Это очень серьезный бизнес с потребностью в огромных капиталовложений, которые может потянуть только серьезная группа. При этом вы всегда должны быть готовы, что в какой-то момент у вас будет длительный период убытков, которые вы должны будете закрывать. Скажем, вы видите, что для российских перевозчиков последний год был очень тяжелый, потому что стремительно выросли цены на авиационный керосин. Ни у кого этого не было в бизнес-плане, и билеты продавали, рассчитывая на топливо потратить одну сумму, а оказалось, что надо потратить на 30% больше. То есть отрасль закроет год целиком с убытками.
— Может ли правительство какого-то региона или госбанк взять на себя такую рисковую форму бизнеса по созданию перевозчика?
— Я бы сказал, что это было бы необычным решением. Наверное, надо оставить это частному бизнесу. Мы видим «Аэрофлот» с очень хорошим сервисом, который достиг выдающихся показателей по точности вылетов. Мы видим S7, которая первая ввела систему динамического управления стоимостью билетов, имеет очень высокую загрузку и, по сути, маршрутной сеткой закрывает всю страну. Мы видим «Победу» как новый проект, который умудряется быть рентабельным в секторе лоукостера.

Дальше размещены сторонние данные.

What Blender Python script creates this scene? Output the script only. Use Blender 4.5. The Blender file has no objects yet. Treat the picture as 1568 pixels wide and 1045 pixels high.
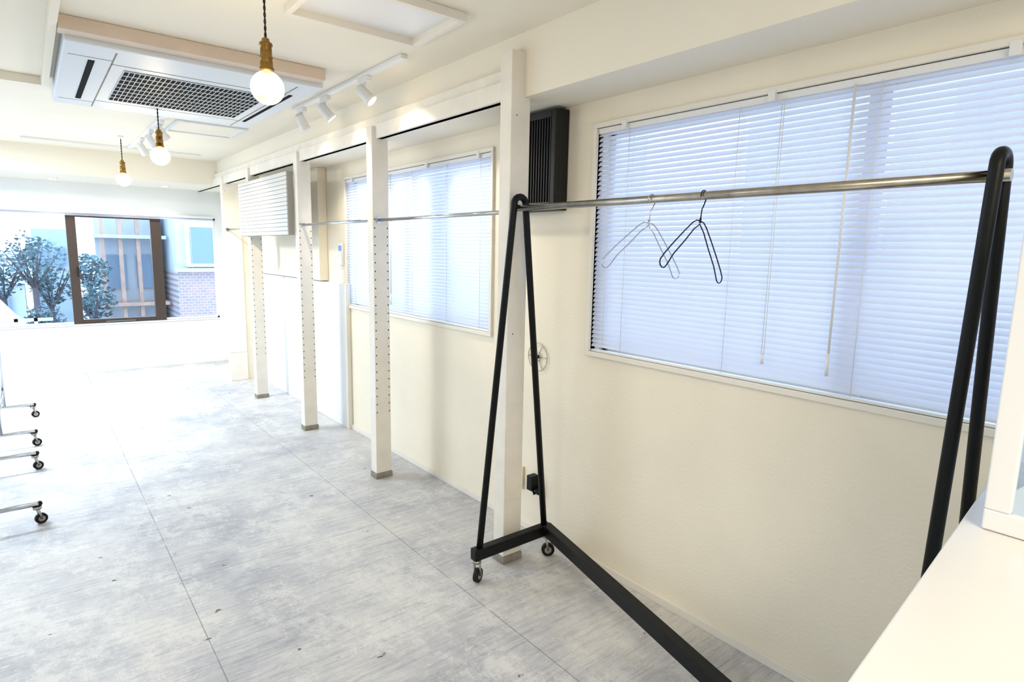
import bpy, bmesh, math, random
from mathutils import Vector, Matrix
random.seed(7)
scene=bpy.context.scene
scene.view_settings.view_transform='Standard'
scene.view_settings.look='None'
scene.view_settings.exposure=0.92
# ---------------------------------------------------------------- materials
def mat(name,col,rough=.5,metal=0,var=0,vscale=5,bump=0,bscale=60,emit=None,estr=0,spec=.5):
    m=bpy.data.materials.new(name); m.use_nodes=True
    nt=m.node_tree; b=nt.nodes['Principled BSDF']
    b.inputs['Base Color'].default_value=(*col,1); b.inputs['Roughness'].default_value=rough
    b.inputs['Metallic'].default_value=metal; b.inputs['Specular IOR Level'].default_value=spec
    if emit: b.inputs['Emission Color'].default_value=(*emit,1); b.inputs['Emission Strength'].default_value=estr
    tc=nt.nodes.new('ShaderNodeTexCoord')
    if var:
        n=nt.nodes.new('ShaderNodeTexNoise'); n.inputs['Scale'].default_value=vscale; n.inputs['Detail'].default_value=5
        nt.links.new(tc.outputs['Object'],n.inputs['Vector'])
        r=nt.nodes.new('ShaderNodeValToRGB')
        r.color_ramp.elements[0].position=.3; r.color_ramp.elements[1].position=.7
        r.color_ramp.elements[0].color=(*[c*(1-var) for c in col],1); r.color_ramp.elements[1].color=(*[min(1,c*(1+var*.4)) for c in col],1)
        nt.links.new(n.outputs['Fac'],r.inputs['Fac']); nt.links.new(r.outputs['Color'],b.inputs['Base Color'])
    if bump:
        n=nt.nodes.new('ShaderNodeTexNoise'); n.inputs['Scale'].default_value=bscale; n.inputs['Detail'].default_value=4
        nt.links.new(tc.outputs['Object'],n.inputs['Vector'])
        bp=nt.nodes.new('ShaderNodeBump'); bp.inputs['Strength'].default_value=bump; bp.inputs['Distance'].default_value=.004
        nt.links.new(n.outputs['Fac'],bp.inputs['Height']); nt.links.new(bp.outputs['Normal'],b.inputs['Normal'])
    return m
M={}
M['wall']=mat('cream_wall_paint',(.88,.815,.675),.75,var=.04,vscale=3,bump=.35,bscale=90)
M['farwall']=mat('white_wall_paint',(.80,.83,.85),.7,var=.03,vscale=3,bump=.2,bscale=90)
M['ceil']=mat('ceiling_paint',(.88,.83,.71),.8,var=.02,vscale=2,bump=.15,bscale=80)
M['post']=mat('painted_timber_white',(.85,.81,.73),.6,var=.07,vscale=9,bump=.2,bscale=40)
M['trim']=mat('trim_paint',(.83,.79,.71),.5,var=.03)
M['plaster_grey']=mat('concrete_foot',(.28,.26,.22),.9,var=.3,vscale=30)
M['hole']=mat('peg_hole_dark',(.05,.04,.03),.9,spec=.1)
M['black']=mat('black_powdercoat',(.004,.005,.006),.42,var=.2,vscale=20,spec=.20)
M['rubber']=mat('black_rubber',(.01,.01,.01),.6,spec=.2)
M['steel']=mat('brushed_steel',(.42,.39,.34),.28,1,var=.25,vscale=25)
M['chrome']=mat('chrome',(.55,.58,.62),.12,1)
M['brass']=mat('antique_brass',(.28,.16,.045),.3,1,var=.2,vscale=40)
M['cord']=mat('dark_cord',(.03,.015,.012),.7)
M['white']=mat('white_plastic',(.80,.81,.82),.4)
M['cabinet']=mat('white_slat_board',(.64,.64,.62),.5,var=.03)
M['groove']=mat('groove_shadow_grey',(.34,.33,.31),.8)
M['acwhite']=mat('aircon_white',(.70,.75,.80),.45)
M['fascia']=mat('pale_wood_fascia',(.70,.58,.48),.6,var=.06,vscale=12)
M['dark']=mat('vent_dark',(.004,.004,.005),.8,spec=.1)
M['brown']=mat('dark_brown_aluminium',(.05,.033,.027),.4)
M['darkgrey']=mat('dark_grey_plastic',(.012,.011,.011),.45,spec=.25)
M['counter']=mat('white_laminate',(.76,.745,.735),.28,var=.02)
M['blackwire']=mat('black_coated_wire',(.008,.010,.03),.35,spec=.3)
M['cream']=mat('cream_plastic',(.75,.67,.45),.5)
M['leaf']=mat('green_leaf',(.03,.16,.02),.4,var=.3,vscale=10)
M['soil']=mat('potting_soil',(.05,.03,.02),.9)
M['bluelcd']=mat('thermostat_screen',(.1,.25,.6),.3)
M['glow']=mat('lamp_face',(1,.9,.7),.3,emit=(1,.82,.55),estr=14)
M['filament']=mat('glowing_filament',(1,.8,.5),.3,emit=(1,.80,.48),estr=14)

def glassmat(name,tint=(1,1,1),refl=.08,em=None):
    m=bpy.data.materials.new(name); m.use_nodes=True; nt=m.node_tree; nt.nodes.clear()
    o=nt.nodes.new('ShaderNodeOutputMaterial'); t=nt.nodes.new('ShaderNodeBsdfTransparent'); g=nt.nodes.new('ShaderNodeBsdfGlossy')
    t.inputs['Color'].default_value=(*tint,1); g.inputs['Roughness'].default_value=.02
    lw=nt.nodes.new('ShaderNodeLayerWeight'); lw.inputs['Blend'].default_value=refl*3
    mx=nt.nodes.new('ShaderNodeMixShader'); nt.links.new(lw.outputs['Fresnel'],mx.inputs[0])
    nt.links.new(t.outputs[0],mx.inputs[1]); nt.links.new(g.outputs[0],mx.inputs[2])
    out=mx.outputs[0]
    if em:
        e=nt.nodes.new('ShaderNodeEmission'); e.inputs[0].default_value=(*em[0],1); e.inputs[1].default_value=em[1]
        a=nt.nodes.new('ShaderNodeAddShader'); nt.links.new(out,a.inputs[0]); nt.links.new(e.outputs[0],a.inputs[1]); out=a.outputs[0]
    nt.links.new(out,o.inputs[0]); return m
M['glass']=glassmat('window_glass',(.90,.96,1))
M['bulb']=glassmat('glowing_bulb_glass',(1,.96,.88),.05,em=((1,.84,.55),.32))
def slatmat():
    m=bpy.data.materials.new('translucent_blind_slat'); m.use_nodes=True; nt=m.node_tree; nt.nodes.clear()
    o=nt.nodes.new('ShaderNodeOutputMaterial'); d=nt.nodes.new('ShaderNodeBsdfDiffuse'); t=nt.nodes.new('ShaderNodeBsdfTranslucent')
    d.inputs['Color'].default_value=(.76,.79,.88,1); t.inputs['Color'].default_value=(.76,.81,.96,1)
    mx=nt.nodes.new('ShaderNodeMixShader'); mx.inputs[0].default_value=.32
    nt.links.new(d.outputs[0],mx.inputs[1]); nt.links.new(t.outputs[0],mx.inputs[2]); nt.links.new(mx.outputs[0],o.inputs[0]); return m
M['slat']=slatmat()
M['mirror']=mat('mirror_glass',(.65,.78,.92),.03,1)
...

Мы видим Utair, который переживает сейчас внутренние трансформации, но является точно одной из лучших вертолетных компаний мира. На этом рынке можно работать хорошо, но нужно найти талантливую команду, деньги, иметь какой-то план. Я бы госбанкам не советовал бы идти в него.
— А другой рынок? Рассматриваете ли вы малую авиацию как конкуренцию железнодорожной отрасли на небольших расстояниях?
— Нет, вы знаете, мне кажется, что авиация и железная дорога имеют каждая свою специфику. И эта специфика в том, что человек меряет расстояние не километрами, а временем, которое требуется на доставку его из точки А в точку Б. Если вы понимаете, что интеграль вместе с перемещением от аэропорта до центра города у вас занимает больше времени, то вы едете на поезде, потому что поезд приходит на центральный вокзал города. То есть вы просто считаете минуты и часы. Поэтому там, где это имеет смысл, будет работать железная дорога, там где людям быстрее добираться авиацией, будет работать авиация.
Но на короткие расстояния, конечно, основным игроком будет автотранспорт. Мы видим, как в стране привели в порядок автомобильные дороги, и это не мучение никакое теперь проехать час или два. И мы видим, что меняется логика перемещения пассажиров. То есть на расстояние, скажем, 200 км очень легко люди едут автобусом, машинами и не рассматривают даже железную дорогу.
— А вы не планируете вкладываться в такие проекты?
— У нас есть собственный продукт, который мы выводим в этом году. Это компания, которая занимается организацией автобусного сообщения с подвозом пассажиров к аэропорту. Мы увидели там интересный алгоритм, интересную технологию. И мы их будем развивать. В основном в южной части России: Волгоград, Кавказские Минеральные Воды, Астрахань, Ставрополь.
— Химический бизнес. Вы претендуете на покупку татарстанского производителя азотных удобрений (аммоний). Может быть, какие-то еще активы в этой отрасли вам интересны?
— Знаете, нам нравится аммоний, поскольку он для нас комплементарен. Часть сырья, которое они производят, мы можем перерабатывать у себя на кемеровском «Азоте» или на комбинате в Ангарске, который входит в наш холдинг.
Собственно говоря, никаких других активов интересных, которые имело бы смысл покупать, нет. Потому что это либо старые активы, либо не очень эффективные. Мы сейчас ведем строительство нового большого проекта «Волгоград-Полимер» — комплекс химических заводов, по сути, создание нового газохимического кластера в Волгограде, продуктом которого будут в конечном счете сложные пластики. Поэтому мы будем больше сейчас сконцентрированы на новом строительстве, чем на приобретении готового.